As we know, sports double a trial balloon for cultural change, from Joe Louis to Jackie Robinson to Curt Flood - all men who created a template, not created by one. Likewise, I thought a natural wave would overwhelm the exclusive doors of NFL management.

But I've finally found religion.

So far, 14 HC/GM positions have been filled over the last month, and all by white men. That must change, but I don't know how to do it, other than rely on evolution, glacial cultural change spawning great athletes, musicians, comedians, actors, and captains of industry. Even the White House has become a misnomer.

Then, as if karma or the cosmos slapped me in the face, my beloved black & gold hired an obscure, 30-something assistant barely old enough to grow a beard. "Who the f&#@ is Mike Tomlin?" I asked. Not because he's black, but because I couldn't spot him to save my life. I quickly find out who Mike Tomlin was - a great coach who took my team to two Super Bowls. He's not the black coach of my team; he's the coach of my team.

And without the Rooney Rule there is no Mike Tomlin, Super Bowl champion. But even with the Rooney mandate the NFL has engaged in semantic subterfuge, funneling a conga line of token candidates through their halls with a very vanilla hire in their hip pockets. How do we correct this corrosive climate? The answer is beyond my pay grade. I do have faith in us, in fans, in football, in progress. But we still have a way to go, to wade our way through the thorny portal of racial progress.

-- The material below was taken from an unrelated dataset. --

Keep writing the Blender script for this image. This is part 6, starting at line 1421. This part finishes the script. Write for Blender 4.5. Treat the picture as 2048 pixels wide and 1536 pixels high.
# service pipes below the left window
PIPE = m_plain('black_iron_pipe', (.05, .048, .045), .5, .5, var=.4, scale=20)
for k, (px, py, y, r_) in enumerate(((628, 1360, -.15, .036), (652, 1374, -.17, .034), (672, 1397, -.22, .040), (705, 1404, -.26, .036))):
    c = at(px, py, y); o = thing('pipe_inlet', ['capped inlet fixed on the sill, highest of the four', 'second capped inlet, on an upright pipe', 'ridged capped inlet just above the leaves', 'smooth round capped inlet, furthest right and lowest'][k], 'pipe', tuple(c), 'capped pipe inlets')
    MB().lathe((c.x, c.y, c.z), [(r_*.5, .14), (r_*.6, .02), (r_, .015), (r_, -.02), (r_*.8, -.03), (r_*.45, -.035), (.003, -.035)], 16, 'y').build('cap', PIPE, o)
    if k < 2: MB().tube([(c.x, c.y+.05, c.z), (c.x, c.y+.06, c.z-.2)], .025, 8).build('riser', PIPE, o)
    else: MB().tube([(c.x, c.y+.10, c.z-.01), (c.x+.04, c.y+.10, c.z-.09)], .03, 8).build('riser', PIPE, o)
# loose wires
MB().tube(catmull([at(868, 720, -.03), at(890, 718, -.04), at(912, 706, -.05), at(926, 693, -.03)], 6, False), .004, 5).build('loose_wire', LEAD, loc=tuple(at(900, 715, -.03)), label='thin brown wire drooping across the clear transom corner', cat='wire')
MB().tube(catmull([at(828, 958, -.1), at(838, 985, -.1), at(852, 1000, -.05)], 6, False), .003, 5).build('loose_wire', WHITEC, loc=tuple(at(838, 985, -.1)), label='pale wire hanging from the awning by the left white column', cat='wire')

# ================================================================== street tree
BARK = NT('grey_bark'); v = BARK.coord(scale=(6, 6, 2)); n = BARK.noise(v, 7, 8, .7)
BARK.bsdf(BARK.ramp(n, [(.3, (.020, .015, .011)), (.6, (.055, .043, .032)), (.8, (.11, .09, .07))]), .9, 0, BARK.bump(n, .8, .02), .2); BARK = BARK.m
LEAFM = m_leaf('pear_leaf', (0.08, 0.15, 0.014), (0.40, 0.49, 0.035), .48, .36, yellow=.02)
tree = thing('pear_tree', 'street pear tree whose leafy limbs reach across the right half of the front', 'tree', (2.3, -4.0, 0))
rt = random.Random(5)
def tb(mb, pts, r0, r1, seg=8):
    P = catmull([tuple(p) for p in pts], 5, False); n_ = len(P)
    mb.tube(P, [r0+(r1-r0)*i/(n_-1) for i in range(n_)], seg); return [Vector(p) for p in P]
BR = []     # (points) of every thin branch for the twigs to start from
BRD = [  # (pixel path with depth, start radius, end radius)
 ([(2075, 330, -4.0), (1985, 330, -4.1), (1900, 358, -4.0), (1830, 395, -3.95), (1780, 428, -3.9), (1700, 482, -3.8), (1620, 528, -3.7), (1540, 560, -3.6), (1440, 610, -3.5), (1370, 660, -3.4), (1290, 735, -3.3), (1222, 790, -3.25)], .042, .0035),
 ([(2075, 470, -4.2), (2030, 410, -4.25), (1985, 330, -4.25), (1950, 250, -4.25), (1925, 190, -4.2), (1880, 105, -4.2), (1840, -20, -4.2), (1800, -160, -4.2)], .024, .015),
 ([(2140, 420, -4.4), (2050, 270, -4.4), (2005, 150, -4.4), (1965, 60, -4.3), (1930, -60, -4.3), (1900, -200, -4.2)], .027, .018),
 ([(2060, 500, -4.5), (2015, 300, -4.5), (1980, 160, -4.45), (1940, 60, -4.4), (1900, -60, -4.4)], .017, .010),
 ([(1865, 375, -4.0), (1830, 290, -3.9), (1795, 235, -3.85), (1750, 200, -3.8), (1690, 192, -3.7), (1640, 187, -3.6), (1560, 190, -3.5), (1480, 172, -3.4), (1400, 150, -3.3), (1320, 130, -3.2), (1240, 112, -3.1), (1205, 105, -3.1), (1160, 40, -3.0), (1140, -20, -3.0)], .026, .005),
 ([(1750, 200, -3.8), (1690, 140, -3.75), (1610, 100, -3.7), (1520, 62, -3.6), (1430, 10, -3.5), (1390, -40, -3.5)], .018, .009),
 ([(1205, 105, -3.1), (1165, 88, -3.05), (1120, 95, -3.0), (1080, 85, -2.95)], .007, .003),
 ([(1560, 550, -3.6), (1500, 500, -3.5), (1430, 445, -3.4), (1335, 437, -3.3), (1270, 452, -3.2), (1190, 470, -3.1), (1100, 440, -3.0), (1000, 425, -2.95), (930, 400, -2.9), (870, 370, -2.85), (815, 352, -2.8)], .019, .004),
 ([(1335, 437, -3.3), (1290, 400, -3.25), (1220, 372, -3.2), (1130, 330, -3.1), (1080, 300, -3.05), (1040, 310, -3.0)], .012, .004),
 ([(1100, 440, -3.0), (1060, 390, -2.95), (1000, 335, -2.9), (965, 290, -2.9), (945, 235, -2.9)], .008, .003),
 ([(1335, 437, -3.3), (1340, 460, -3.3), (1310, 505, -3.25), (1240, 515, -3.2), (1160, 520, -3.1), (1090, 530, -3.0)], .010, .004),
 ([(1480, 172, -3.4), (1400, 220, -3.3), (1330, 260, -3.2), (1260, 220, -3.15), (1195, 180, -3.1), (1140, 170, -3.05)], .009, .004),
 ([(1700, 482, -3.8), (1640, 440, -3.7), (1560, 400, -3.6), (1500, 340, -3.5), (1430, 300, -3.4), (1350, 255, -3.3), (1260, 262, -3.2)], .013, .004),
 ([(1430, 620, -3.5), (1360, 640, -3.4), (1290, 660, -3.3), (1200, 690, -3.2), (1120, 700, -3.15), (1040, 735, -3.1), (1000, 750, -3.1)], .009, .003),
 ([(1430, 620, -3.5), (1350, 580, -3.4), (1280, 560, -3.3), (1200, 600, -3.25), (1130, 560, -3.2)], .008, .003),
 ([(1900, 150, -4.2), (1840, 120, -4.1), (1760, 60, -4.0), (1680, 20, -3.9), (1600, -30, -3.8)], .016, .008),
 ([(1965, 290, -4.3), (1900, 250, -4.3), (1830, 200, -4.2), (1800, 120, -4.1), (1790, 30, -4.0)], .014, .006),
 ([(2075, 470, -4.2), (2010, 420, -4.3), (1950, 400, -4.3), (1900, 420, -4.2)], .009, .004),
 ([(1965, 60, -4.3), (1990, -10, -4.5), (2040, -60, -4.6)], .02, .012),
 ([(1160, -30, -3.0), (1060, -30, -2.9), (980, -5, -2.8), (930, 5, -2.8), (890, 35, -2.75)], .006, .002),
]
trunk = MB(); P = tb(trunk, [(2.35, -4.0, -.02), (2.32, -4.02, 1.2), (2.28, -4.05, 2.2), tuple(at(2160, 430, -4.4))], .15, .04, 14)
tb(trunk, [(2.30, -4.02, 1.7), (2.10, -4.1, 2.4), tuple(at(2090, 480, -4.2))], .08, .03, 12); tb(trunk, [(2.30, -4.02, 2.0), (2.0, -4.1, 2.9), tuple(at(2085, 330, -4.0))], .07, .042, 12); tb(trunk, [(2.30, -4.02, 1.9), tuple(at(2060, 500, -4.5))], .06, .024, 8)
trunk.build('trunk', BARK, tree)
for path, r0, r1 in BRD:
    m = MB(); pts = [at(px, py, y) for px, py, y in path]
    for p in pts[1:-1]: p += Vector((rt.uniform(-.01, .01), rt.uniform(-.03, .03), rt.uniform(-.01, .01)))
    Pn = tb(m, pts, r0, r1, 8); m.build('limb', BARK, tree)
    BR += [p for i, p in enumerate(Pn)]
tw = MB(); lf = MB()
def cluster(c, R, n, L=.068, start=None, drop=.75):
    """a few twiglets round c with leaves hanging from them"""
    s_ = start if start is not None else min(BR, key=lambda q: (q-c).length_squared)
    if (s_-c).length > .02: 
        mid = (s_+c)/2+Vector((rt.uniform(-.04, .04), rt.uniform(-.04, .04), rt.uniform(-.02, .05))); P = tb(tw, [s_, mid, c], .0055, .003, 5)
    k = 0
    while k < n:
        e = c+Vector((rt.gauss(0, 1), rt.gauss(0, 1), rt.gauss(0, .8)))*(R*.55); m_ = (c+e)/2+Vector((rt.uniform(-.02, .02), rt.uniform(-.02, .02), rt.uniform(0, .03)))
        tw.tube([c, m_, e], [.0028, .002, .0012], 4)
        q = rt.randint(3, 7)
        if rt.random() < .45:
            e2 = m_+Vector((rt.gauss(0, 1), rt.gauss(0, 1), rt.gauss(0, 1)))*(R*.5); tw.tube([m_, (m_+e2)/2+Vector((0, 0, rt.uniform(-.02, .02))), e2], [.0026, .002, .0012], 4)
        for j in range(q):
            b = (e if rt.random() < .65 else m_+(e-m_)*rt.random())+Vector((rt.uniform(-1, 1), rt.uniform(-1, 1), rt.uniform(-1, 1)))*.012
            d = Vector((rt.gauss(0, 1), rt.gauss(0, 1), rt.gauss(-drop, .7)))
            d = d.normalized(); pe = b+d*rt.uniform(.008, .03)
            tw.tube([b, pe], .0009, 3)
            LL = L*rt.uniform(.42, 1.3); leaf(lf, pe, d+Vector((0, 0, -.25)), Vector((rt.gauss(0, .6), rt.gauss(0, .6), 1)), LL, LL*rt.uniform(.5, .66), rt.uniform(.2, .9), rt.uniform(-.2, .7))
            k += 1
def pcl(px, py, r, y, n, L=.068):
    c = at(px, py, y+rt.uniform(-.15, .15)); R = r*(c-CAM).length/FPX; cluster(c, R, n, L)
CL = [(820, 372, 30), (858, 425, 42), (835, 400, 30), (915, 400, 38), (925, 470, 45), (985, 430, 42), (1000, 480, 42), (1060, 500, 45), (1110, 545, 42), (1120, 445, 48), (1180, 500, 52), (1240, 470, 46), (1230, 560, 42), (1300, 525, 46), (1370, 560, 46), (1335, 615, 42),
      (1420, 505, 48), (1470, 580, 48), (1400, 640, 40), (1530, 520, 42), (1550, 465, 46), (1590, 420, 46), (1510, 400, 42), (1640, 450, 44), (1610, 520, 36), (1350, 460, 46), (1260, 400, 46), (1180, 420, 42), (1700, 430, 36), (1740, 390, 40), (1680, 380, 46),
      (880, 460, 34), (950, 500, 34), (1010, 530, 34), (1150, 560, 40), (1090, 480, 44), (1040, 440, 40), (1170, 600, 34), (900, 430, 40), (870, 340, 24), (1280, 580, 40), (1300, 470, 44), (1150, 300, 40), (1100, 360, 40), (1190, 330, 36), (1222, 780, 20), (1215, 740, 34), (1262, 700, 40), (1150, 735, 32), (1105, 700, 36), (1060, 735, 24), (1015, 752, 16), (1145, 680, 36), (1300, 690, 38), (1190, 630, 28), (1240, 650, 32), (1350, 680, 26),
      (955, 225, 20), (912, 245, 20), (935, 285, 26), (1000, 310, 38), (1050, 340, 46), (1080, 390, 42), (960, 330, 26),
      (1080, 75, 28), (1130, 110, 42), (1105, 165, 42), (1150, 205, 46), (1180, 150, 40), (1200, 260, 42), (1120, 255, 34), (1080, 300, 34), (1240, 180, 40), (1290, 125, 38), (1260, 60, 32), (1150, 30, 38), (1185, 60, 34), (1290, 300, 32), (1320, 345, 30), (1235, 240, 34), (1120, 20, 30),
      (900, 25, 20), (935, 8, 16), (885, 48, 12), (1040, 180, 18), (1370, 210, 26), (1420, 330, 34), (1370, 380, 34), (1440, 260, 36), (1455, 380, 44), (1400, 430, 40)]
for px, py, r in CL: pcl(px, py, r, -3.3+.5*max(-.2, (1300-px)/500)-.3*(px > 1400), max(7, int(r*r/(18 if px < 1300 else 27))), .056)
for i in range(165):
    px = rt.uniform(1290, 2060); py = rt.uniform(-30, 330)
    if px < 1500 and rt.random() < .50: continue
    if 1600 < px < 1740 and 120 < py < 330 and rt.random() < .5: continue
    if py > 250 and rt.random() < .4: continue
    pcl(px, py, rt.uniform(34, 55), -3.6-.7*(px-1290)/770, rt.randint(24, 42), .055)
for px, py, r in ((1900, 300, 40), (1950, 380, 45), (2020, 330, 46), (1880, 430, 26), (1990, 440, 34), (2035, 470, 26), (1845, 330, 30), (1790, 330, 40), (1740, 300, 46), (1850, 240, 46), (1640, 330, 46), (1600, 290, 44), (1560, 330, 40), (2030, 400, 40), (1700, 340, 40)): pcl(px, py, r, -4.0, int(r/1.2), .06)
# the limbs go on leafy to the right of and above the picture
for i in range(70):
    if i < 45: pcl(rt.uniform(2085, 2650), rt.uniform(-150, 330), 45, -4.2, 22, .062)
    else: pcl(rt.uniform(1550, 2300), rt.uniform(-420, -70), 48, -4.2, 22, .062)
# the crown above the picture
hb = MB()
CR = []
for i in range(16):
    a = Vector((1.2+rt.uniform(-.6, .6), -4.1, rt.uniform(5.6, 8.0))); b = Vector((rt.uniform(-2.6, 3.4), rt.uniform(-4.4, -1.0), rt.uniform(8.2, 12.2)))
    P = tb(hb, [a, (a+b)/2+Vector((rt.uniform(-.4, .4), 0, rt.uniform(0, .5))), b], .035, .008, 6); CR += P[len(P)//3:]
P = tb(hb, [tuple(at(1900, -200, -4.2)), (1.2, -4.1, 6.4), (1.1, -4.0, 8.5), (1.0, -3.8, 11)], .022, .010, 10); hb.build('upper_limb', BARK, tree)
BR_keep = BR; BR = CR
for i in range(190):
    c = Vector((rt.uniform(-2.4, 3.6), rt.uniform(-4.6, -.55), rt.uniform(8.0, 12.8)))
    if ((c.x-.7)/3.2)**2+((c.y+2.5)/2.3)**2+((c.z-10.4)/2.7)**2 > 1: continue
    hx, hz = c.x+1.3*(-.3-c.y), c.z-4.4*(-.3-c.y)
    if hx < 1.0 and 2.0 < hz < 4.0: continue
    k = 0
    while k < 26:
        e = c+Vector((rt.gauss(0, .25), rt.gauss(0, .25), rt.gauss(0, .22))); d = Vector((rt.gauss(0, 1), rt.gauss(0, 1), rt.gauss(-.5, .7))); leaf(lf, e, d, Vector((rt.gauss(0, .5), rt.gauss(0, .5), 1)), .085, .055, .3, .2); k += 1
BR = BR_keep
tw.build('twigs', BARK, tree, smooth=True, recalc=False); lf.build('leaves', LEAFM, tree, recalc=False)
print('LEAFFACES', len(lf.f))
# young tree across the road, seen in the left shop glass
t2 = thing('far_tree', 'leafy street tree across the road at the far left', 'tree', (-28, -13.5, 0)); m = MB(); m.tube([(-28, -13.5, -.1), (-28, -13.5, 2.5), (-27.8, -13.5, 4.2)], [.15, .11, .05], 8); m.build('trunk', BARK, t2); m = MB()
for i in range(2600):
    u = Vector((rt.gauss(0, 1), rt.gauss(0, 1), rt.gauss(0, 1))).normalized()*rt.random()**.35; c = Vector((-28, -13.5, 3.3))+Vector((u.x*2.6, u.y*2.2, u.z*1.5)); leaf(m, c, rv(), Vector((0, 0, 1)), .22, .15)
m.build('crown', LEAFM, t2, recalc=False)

If you're under 30, you wouldn't know that we only crowned white quarterbacks, sweeping more "athletic" - see "black" - signal callers under the roster's rug, like wide receiver or safety. Doug Williams is still the only man of color to QB his way to a Lombardi Trophy. But look at this year, when RG3, Russell Wison, and Colin Kaepernick have changed the tint and talent of quarterback.

My guess, and my hope, is that the rainbow of brilliance will trickle upward, that the sheer force of on-field prosperity will cut a wide swath for management. And between Mike Tomlin, Ozzie Newsome and Jerry Reese, there's enough data to double down on minority hiring. Then the moral majority can make minority moot.